Quote from makloda:
That's why one is better off comparing GDP in PPP (!) per capita. Hypothetical example: What benefit do you get from earning a disposable income of 150,000 CHF in Switzerland if that provides you a standard of living like 100,000 USD would in a median US city? The income in this example may be 30% higher (USDCHF almost at parity) but the standard of living per GDP unit is not.
Quote from Kassz007:
How else would you suggest comparing?
There's a methodology that attempts to take this into account. I am referring to the Human Development Index (HDI) that, apart from the per capita GDP, also includes life expectancy and levels of education. Arguably, like GoC says, it offers a much better metric. Scandi countries lead in the latest HDI rankings, which, I suppose, isn't too surprising.Quote from Ghost of Cutten:
But you aren't obliged to spend all your income. For example if the US guy spends 50k per annum on living costs, and the Swiss spends 65k (30% premium for PPP parity), then the US guys saves 50k per year but the swiss saves 85k per year.

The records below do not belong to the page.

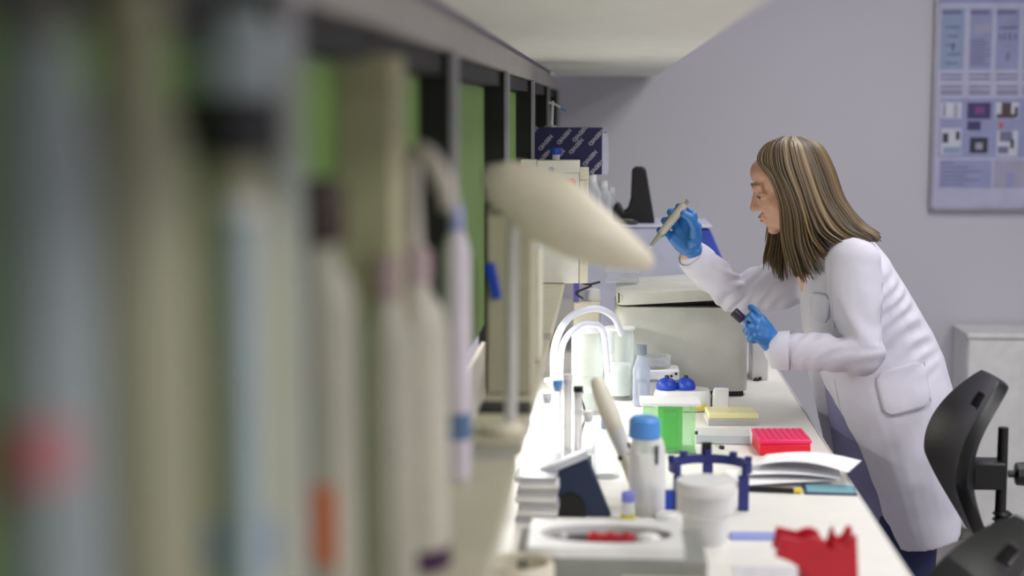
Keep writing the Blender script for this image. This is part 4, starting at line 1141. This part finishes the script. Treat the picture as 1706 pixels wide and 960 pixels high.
obj('stem', M().tube(spline([(-.134, Yl + .055, SZ + .014), (-.133, Yl + .05, 1.3), P(853, 430, Yl + .03), P(858, 350, Yl)], 6), .0085, 12), mat('stem_pale', (206, 204, 200), .35, .3), t, org=o)
obj('base', M().lathe([(.03, 0), (.031, .003), (.029, .012), (.012, .016)], (0, 0, 0), 24), LC, t)
# upright cream holder box behind the lamp, with a blue clip
a, b_ = P(772, 350, 2.42), P(868, 350, 2.42)
o = ((a.x + b_.x) / 2, 2.47, SZ + .001)
hwb = (SX - .004 + .19) / 2
t = thing('upright_box', 'upright cream file box with a blue clip on the shelf', 'box', (-.153, 2.47, SZ + .001))
hb = a.z - SZ
obj('box_body', M().bx(-.036, .034, -.05, .05, 0, hb - .008), mat('dull_cream', (176, 170, 146), .6), t, bevel=.003)
obj('box_top', M().bx(-.037, .035, -.051, .051, hb - .0075, hb), mat('box_top_grey', (128, 122, 104), .6), t, bevel=.002)
q = P(797, 470, 2.41); obj('clip', M().box((-.026, -.054, q.z - SZ), (.016, .006, .058), Matrix.Rotation(-.2, 3, 'Y')), BLUE, t, bevel=.003)
t = thing('upright_box', 'second upright cream box further along the shelf', 'box', (-.15, 2.8, SZ + .001))
obj('box_body', M().bx(-.034, .03, -.06, .06, 0, .2), CREAM, t, bevel=.003); obj('box_top', M().bx(-.035, .031, -.061, .061, .2005, .208), WHITE, t, bevel=.002)

def shelf_bottle(name, label, px, Y, prof, body, extras=(), cat='bottle', group='blurred things on the near shelf', dx=0):
    """prof: [(half width px, image row)] from the base up; turned into a lathe at distance Y"""
    x_ = max(-.16, min(-.14, P(px, 480, Y).x)) if dx is None else P(px, 480, Y).x + dx
    s_ = Y / F_PX
    t = thing(name, label, cat, (x_, Y, SZ + .001), group=group)
    pr = []
    for hpx, py in prof:
        z_ = 0 if py is None else max(0, P(px, py, Y).z - SZ - .001)
        pr.append((hpx * s_, z_))
    obj('bottle_body', M().lathe(pr, (0, 0, 0), 26), body, t)
    for ex in extras:
        nm, pf, m_ = ex[:3]
        if len(ex) == 4:                       # a label that wraps only part of the bottle: centre and half angle
            c0, hw0 = ex[3]; m = M()
            m.add([(h_ * s_ * math.cos(math.radians(c0 - hw0 + 2 * hw0 * j / 12)), h_ * s_ * math.sin(math.radians(c0 - hw0 + 2 * hw0 * j / 12)), P(px, py, Y).z - SZ - .001) for h_, py in pf for j in range(13)],
                  [(i * 13 + j, i * 13 + j + 1, (i + 1) * 13 + j + 1, (i + 1) * 13 + j) for i in range(len(pf) - 1) for j in range(12)])
            obj(nm, m, m_, t, solid=.0008)
        else:
            obj(nm, M().lathe([(h_ * s_, P(px, py, Y).z - SZ - .001) for h_, py in pf], (0, 0, 0), 24), m_, t)
    return t
GB = mat('greyish_plastic', (160, 160, 150), .5); OL = mat('olive_plastic', (158, 156, 128), .55); PBL = mat('pale_blue_plastic', (164, 178, 184), .45)
PK = mat('pinkish_label', (190, 120, 128), .6); ORG = mat('orange_label', (186, 100, 56), .55); BRN = mat('brown_cap', (46, 26, 16), .5); DRED = mat('dark_red_label', (120, 24, 12), .6)
PUR = mat('dark_purple_band', (56, 8, 58), .5); LBL = mat('blue_label', (84, 112, 150), .5)
# wash bottle with curved spout
t = shelf_bottle('wash_bottle', 'pale wash bottle with curved spout and dark purple base band', 690, 1.5,
   [(56, None), (58, 945), (58, 560), (50, 515), (30, 490), (24, 470)], mat('pale_bottle', (184, 180, 166), .5),
   [('base_band', [(60, 950), (60.5, 945), (60.5, 908), (60, 905)], PUR), ('cap', [(30, 469), (30, 420), (22, 412)], mat('cap_pinkgrey', (170, 150, 150), .5))])
pts = [P(*a) for a in ((690, 415, 1.5), (686, 330, 1.5), (688, 270, 1.49), (700, 252, 1.48), (722, 270, 1.47), (745, 320, 1.46), (748, 350, 1.46))]
obj('spout', M().tube(spline(pts, 6), [.009] * 25 + [.0095] * 6 + [.008] * 6, 12), mat('spout_pale', (188, 182, 172), .45), t, org=t.location)
shelf_bottle('reagent_bottle', 'grey bottle with dark brown cap and orange label', 530, 1.12,
   [(64, None), (66, 1200), (66, 520), (58, 470), (36, 440), (34, 405)], mat('grey_bottle', (160, 158, 142), .45),
   [('cap', [(46, 404), (48, 395), (48, 320), (40, 300), (24, 296)], BRN), ('label', [(67, 925), (67.4, 920), (67.4, 800), (67, 795)], ORG, (-88, 30))])
shelf_bottle('reagent_bottle', 'cream bottle with black collar and clear glass top', 385, .88,
   [(90, None), (94, 1400), (94, 480), (80, 360), (60, 300), (58, 262)], OL,
   [('collar', [(84, 258), (90, 252), (90, 170), (84, 164)], BLACK), ('glass_top', [(76, 163), (78, 60), (66, 20), (56, 18)], clear('smoky_glass', (170, 182, 184), .75, .2)), ('label', [(95, 935), (95.5, 930), (95.5, 850), (95, 845)], LBL, (-75, 45))])
shelf_bottle('tall_tube', 'pale blue tall tube in front of the olive bottle', 402, .8, [(34, None), (36, 1300), (36, 370), (28, 360)], PBL, [('cap', [(38, 358), (38, 335), (30, 330)], WHITE)], 'tube')
shelf_bottle('tall_tube', 'tall grey-green tube reaching up beside the first post', 468, .925, [(36, None), (37, 1300), (36, 250), (30, 120), (24, 100)], mat('grey_green_plastic', (158, 166, 156), .45), [('cap', [(26, 98), (27, 90), (27, 60), (22, 56)], PBL)], 'tube')
shelf_bottle('reagent_bottle', 'big olive grey bottle close to the camera', 225, .66,
   [(98, None), (100, 1700), (100, 330), (78, 200), (50, 130), (48, 95)], mat('olive_grey', (150, 150, 124), .5), [('cap', [(60, 94), (62, 85), (62, -20), (52, -30)], mat('olive_cap', (140, 140, 108), .5))])
shelf_bottle('squeeze_bottle', 'blue-grey bottle with dark red and pink labels at the left edge', 70, .6,
   [(92, None), (95, 1800), (95, 300), (88, 200), (70, 110), (60, 70)], mat('blue_grey_plastic', (140, 150, 152), .45), [('cap', [(64, 68), (66, 60), (66, -20), (56, -26)], mat('grey_dark_cap', (96, 96, 88), .5)), ('label', [(96, 850), (96.6, 844), (96.6, 700), (96, 694)], DRED, (-140, 34)), ('pale_label', [(96, 790), (96.4, 786), (96.4, 690), (96, 686)], PK, (-70, 28))])
shelf_bottle('reagent_bottle', 'slim white bottle with violet cap beside the post', 752, 1.86, [(22, None), (24, 770), (24, 420), (18, 395), (12, 385)], mat('white_violet', (206, 196, 208), .45), [('cap', [(14, 384), (14, 345), (11, 340)], mat('violet_pale_cap', (150, 150, 196), .5)), ('band', [(24.6, 730), (24.8, 726), (24.8, 690), (24.6, 686)], LBL)], dx=.006)
shelf_bottle('reagent_bottle', 'short grey bottle with pinkish cap behind the wash bottle', 640, 1.32, [(50, None), (52, 1000), (52, 560), (30, 520), (26, 500)], mat('grey_bottle', (150, 152, 144)), [('cap', [(28, 499), (29, 490), (29, 430), (24, 424)], mat('rose_grey_cap', (150, 130, 128), .5))], dx=.0)

t = thing('tall_carton', 'tall dull cream carton between the brown-capped bottle and the wash bottle', 'box', (-.213, 1.407, SZ + .001))
hc = P(600, 92, 1.37).z - SZ - .001
DC = mat('olive_carton', (164, 160, 130), .7)
obj('carton_body', M().bx(-.025, .023, -.045, .045, 0, hc - .03), DC, t, bevel=.002)
obj('carton_lid', M().bx(-.0258, .0238, -.0458, .0458, hc - .0295, hc), DC, t, bevel=.002)

# ------------------------------------------------------------------ lab chairs
def chair(label, loc, rz, zc, tilt, tint):
    """faces local -x; zc = centre height of the backrest"""
    t = thing('lab_chair', label, 'chair', loc, rz, group='black lab chairs')
    m = M(); nu, nv = 26, 34; vs = []; fs = []; idx = {}
    Hh, Wd = .33, .165
    for i in range(nv + 1):
        v = i / nv
        # outline: egg, widest a little above the middle, drawn in at the foot
        wv = Wd * (max(0, math.sin(PI * (v * .9 + .05))) ** .42) * (.46 + .54 * min(1, .2 + v * 1.9))
        for j in range(nu + 1):
            u = 2 * j / nu - 1
            y_ = u * wv; z_ = (v - .5) * Hh
            x_ = -.30 * y_ * y_ / .2 - .05 * math.sin(PI * v) + .028 * (abs(u) ** 6) * 0
            vs.append((x_ + z_ * tilt, y_, zc + z_))
    for i in range(nv):
        for j in range(nu):
            u = 2 * (j + .5) / nu - 1; v = (i + .5) / nv
            wv = Wd
            if abs(u) < .24 and .8 < v < .89: continue
            fs.append((i * (nu + 1) + j, i * (nu + 1) + j + 1, (i + 1) * (nu + 1) + j + 1, (i + 1) * (nu + 1) + j))
    m.add(vs, fs)
    PU = mat('black_polyurethane' + tint[0], tint[1], .38, bump=.15, bscale=300)
    o = obj('backrest', m, PU, t, smooth=60, solid=.026)
    k = o.modifiers.new('b', 'BEVEL'); k.width = .008; k.segments = 3; k.limit_method = 'ANGLE'; k.angle_limit = math.radians(50)
    bx_ = .03
    obj('bracket', M().bx(-.038, bx_ + .004, -.03, .03, zc - .07, zc - .01), BLACK, t, bevel=.006)
    obj('back_post', M().tube([(bx_, 0, zc + .06), (bx_, 0, zc - .12), (bx_ + .01, 0, zc - .26), (bx_ - .01, 0, zc - .4), (-.1, 0, zc - .44)], [.011, .012, .012, .012, .012], 12), BLACK, t)
    m = M()
    for k in range(12): m.lathe([(.014, 0), (.021, .006), (.014, .012)], (bx_ + .004, 0, zc - .27 + k * .0125), 14)
    obj('bellows', m, BLACK, t)
    kn_ = obj('knob', M().tube([(bx_ + .014, 0, zc - .04), (bx_ + .026, 0, zc - .04), (bx_ + .03, 0, zc - .04), (bx_ + .058, 0, zc - .04), (bx_ + .062, 0, zc - .04)], [.008, .008, .024, .026, .02], 10), BLACK, t)
    sz_ = zc - .42
    obj('seat', M().loft([[Vector((-.2 + x * k, y * k, z)) for x, y in rrect(-.21, .2, -.21, .21, .1, 6)] for z, k in ((sz_, .9), (sz_ + .01, .98), (sz_ + .035, 1), (sz_ + .05, .94))]), PU, t, smooth=50)
    obj('gas_column', M().tube([(-.2, 0, sz_ - .001), (-.2, 0, sz_ - .2), (-.2, 0, sz_ - .201), (-.2, 0, .1)], [.015, .015, .024, .026], 14), ALU, t)
    for k in range(5):
        an_ = 2 * PI * k / 5 + .3; c_, s_ = math.cos(an_), math.sin(an_)
        lg = obj('leg', M().tube([(-.2 + .02 * c_, .02 * s_, .1), (-.2 + .27 * c_, .27 * s_, .075)], [.022, .014], 10), BLACK, t)
        obj('caster', M().tube([(-.2 + .27 * c_ - .012 * s_, .27 * s_ + .012 * c_, .028), (-.2 + .27 * c_ + .012 * s_, .27 * s_ - .012 * c_, .028)], .028, 14), BLACK, lg)
    return t
Yc = 3.3
c = P(1622, 758, Yc)
chair('black lab chair with rounded backrest and knob at the woman\'s side of the bench', (c.x + .03, Yc, 0), math.radians(0), c.z, .1, ('', (14, 14, 17)))
Yc = 2.62
c = P(1640, 1040, Yc)
chair('dark grey lab chair whose backrest top shows at the lower right corner', (c.x + .03, Yc, 0), math.radians(4), c.z, .35, ('_grey', (40, 40, 45)))
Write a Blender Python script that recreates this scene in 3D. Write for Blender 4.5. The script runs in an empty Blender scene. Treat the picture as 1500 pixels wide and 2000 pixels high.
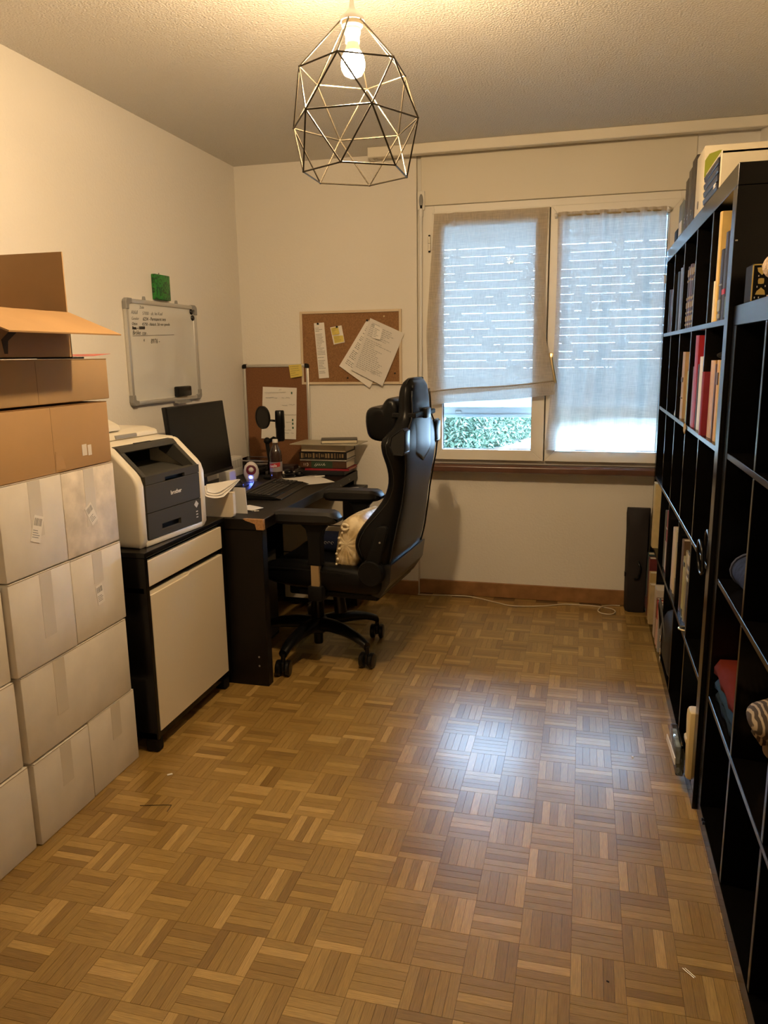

The Swiss person can thus retire much quicker, or go abroad and live like a king for 70% more days per year.
It's better to earn 1 million a year in a place where it costs 500k to live acceptably, than to make $10k a year in a place where it costs $1k to live acceptably.
And don't forget the greater life expectancy and much lower violent crime rates in Europe - that's worth a lot of $$$.